Wir benötigen hier eine Partnerschaft des Vertrauens, wo fachliche Bedarfe aus der Hochschule heraus in die Landesverwaltungen getragen werden, um dort im Diskurs VOR einer rein finanziell/haushalterisch geprägten Entscheidung nachhaltig (!!) entwicklen zu können. Mit finanziellem Spielraum und auch Übernahme von Verantwortlichkeiten im machbaren Umfang durch die Hochschulen.
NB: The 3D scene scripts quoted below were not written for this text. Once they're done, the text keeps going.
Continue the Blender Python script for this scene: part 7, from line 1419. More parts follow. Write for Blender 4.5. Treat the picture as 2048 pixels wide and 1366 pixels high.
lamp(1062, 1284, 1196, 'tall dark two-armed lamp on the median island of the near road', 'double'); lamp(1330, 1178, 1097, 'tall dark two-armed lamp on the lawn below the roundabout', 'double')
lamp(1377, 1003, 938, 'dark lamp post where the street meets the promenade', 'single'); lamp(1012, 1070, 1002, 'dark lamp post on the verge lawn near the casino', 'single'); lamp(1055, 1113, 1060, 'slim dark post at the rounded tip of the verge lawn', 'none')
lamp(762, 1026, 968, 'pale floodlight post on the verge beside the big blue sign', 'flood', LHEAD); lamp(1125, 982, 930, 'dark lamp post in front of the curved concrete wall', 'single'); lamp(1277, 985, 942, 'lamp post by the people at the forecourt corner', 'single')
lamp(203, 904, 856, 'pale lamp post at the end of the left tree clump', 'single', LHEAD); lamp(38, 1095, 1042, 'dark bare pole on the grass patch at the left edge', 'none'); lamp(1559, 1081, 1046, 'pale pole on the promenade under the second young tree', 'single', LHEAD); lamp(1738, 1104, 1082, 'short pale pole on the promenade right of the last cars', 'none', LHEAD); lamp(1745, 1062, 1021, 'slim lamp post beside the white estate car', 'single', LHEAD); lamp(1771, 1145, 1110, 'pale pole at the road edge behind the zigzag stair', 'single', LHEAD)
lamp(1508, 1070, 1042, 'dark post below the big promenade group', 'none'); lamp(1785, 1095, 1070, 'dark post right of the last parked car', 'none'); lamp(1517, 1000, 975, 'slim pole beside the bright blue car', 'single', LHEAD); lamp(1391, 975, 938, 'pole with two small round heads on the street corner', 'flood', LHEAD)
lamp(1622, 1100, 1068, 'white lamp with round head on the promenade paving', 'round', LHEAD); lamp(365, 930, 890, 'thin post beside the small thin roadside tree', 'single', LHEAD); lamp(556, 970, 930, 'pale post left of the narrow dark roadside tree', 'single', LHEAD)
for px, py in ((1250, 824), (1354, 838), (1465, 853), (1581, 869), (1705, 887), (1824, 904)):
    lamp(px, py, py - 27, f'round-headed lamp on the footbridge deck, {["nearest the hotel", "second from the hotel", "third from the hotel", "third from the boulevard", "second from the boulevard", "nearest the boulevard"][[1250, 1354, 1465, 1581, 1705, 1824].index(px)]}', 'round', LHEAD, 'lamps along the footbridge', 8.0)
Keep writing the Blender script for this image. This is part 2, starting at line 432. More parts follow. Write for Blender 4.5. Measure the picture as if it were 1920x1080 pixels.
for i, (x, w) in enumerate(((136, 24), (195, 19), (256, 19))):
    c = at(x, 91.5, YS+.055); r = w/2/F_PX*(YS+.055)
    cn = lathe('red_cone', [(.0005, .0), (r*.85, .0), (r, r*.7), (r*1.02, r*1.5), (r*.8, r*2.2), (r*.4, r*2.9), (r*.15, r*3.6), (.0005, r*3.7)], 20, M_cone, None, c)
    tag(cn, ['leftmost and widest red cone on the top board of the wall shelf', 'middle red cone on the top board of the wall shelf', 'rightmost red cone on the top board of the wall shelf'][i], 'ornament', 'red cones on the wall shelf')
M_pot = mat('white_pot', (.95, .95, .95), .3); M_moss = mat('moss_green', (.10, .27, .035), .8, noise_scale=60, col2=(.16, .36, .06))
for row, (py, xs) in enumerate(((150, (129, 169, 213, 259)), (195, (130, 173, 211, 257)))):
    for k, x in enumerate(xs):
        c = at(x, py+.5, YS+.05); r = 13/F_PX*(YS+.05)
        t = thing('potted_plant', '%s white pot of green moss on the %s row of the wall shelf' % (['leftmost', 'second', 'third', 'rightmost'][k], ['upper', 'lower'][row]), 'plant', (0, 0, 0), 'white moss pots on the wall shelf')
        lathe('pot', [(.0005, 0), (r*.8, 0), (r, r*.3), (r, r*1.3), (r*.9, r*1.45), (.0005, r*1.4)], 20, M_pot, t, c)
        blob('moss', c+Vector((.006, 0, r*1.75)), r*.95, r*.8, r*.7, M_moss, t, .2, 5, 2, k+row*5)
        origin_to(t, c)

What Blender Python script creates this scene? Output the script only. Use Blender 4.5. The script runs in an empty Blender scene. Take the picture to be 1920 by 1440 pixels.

Marcelo Ruiz, HIS-HE (Donnerstag, 19 September 2019 15:15)
Liebe Frau Himmelreich,
Sie haben Recht. Es gibt nach wie vor Zuständigkeitsverteilungen in einigen Bundesländern, die zu sehr (sehr) geringen baubezogenen Verantwortungen der Hochschulen führen, was meine Kollegen Stibbe, Stratmann und Söder-Mahlmann 2012 auch beschrieben haben. Aber republikweit haben Hochschulen in den letzten Jahren an Kompetenzen hinzugewonnen. Ihr Beispiel habe ich nicht mehr beschrieben (welches Bundesland?), weil ich es für noch irrationaler halte, als diejenigen mit verteilten Zuständigkeiten. Wenn ein Akteur – meiner Meinung sollten das die Hochschulen als Nutzer sein – die volle Verantwortung hat, dann gibt es keine Verschiebebahnhöfe, keine politisch motivierten Schuldzuweisungen, keine schlechten Auslastungen der Räume mehr, sondern es kann sich das entwickeln, was wir in anderen Ländern beobachten können: ein hochprofessionelles Liegenschafts- und Gebäudemanagement. Als HIS HE empfehlen wir nicht, dass alle Hochschulen komplette Bauabteilungen aufbauen sollten. Dafür wäre das Bauvolumen vor allem an kleinen Hochschulen selten groß genug. Aber die Verantwortung muss gebündelt werden (beispielsweise über die Finanzhoheit bei der Hochschule, zentrale Datenspeicherung mit Zugang für alle Verantwortlichen etc.). Aufgaben kann man delegieren (z. B. an die Landesbaubetriebe). Neben den Niederlanden hat mich z.B. auch Australien beeindruckt. Dort wissen manche Gebäudemanager, wie hoch die Auslastung ihrer Gebäude ist, weil sie online über Echtzeitzeitdaten zur tatsächlichen Anwesenheit der Nutzer in Lehrräume oder Bibliotheken verfügen! Das sind in meinen Augen konstruktive Entwicklungspfade - und nicht der Streit zwischen Ländern und Hochschulen, ob ein professorales Büro 24, 20 oder 19 m² groß sein darf!